To me, “is an alignment technique” does not convey useful detail about the technique itself, but about how various people in the community relate to it (and similar sociological details). If you want to describe that kind of detail explicitly, that’s one thing[1]. But it’s actively confusing to conflate it with technical detail about the technique itself.
Though it’s not the kind of detail that should live in the first sentence of the tag description, probably.
I think it is highly uncontroversial and even trivial to call RLHF an alignment technique, given that it is literally used to nudge the model away from “bad” responses and toward “good” responses.

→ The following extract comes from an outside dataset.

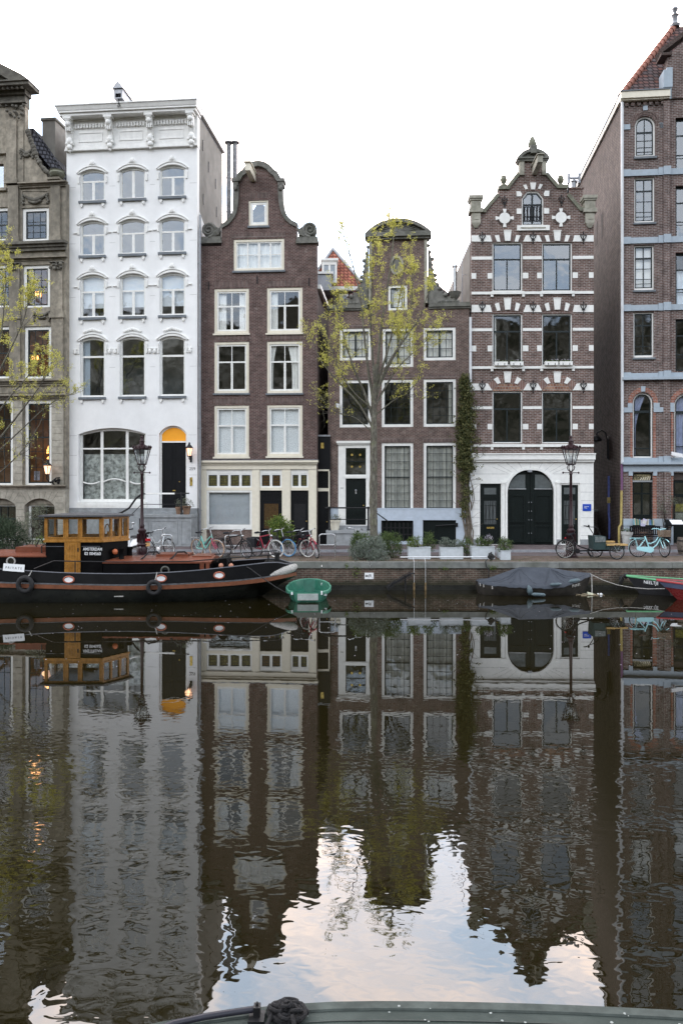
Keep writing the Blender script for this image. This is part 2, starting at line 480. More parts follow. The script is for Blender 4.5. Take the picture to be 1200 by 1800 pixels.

It seems the label “alignment technique” could only be considered inappropriate here for someone who has a nebulous science fiction idea of alignment as a technology that doesn’t currently exist at all, like it was seen when Eliezer originally wrote the sequences. I think it’s obvious that this view is outdated now.
I admit I was not particularly optimizing for much detail here.
I use the word alignment technique essentially as a technique that was invented to make AIs be aligned to our values that attempts to reduce existential risk.
Note that it doesn’t mean that it will succeed, or that it’s a very good technique, or one we should solely rely on, because I make no claim on whether it does succeed or not, just that it’s often discussed in the context of alignment of AIs.
I consider a lot of the disagreement on RLHF being an alignment technique, as essentially a disagreement on whether it actually works at all, not whether it’s an actual alignment technique being used in labs.
I don’t really see how this is responding to my comment. I was not arguing about the merits of RLHF along various dimensions, or what various people think about it, but pointing out that calling something “an alignment technique” with no further detail is not helping uninformed readers understand what “RLHF” is better (but rather worse).
Again, please model an uninformed reader: how does the claim “RLHF is an alignment technique” constrain their expectations? If the thing you want to say is that some of the people who invented RLHF saw it as an early stepping stone to solving more challenging problems with alignment later, I have no objection to that claim. This is a claim about the motivations and worldviews of those people. But I don’t know what sort of useful work “RLHF is an alignment technique” is doing, other than making claims that are not centrally about RLHF itself.
Yes, this is what I wanted to say here:
This wasn’t part of my original reasoning, but I went and did a search for other uses of “alignment technique” in tag descriptions. There’s one other instance that I can find, which I think could also stand to be rewritten, but at least in that case it’s quite far down the description, well after the object-level details about the proposed technique itself.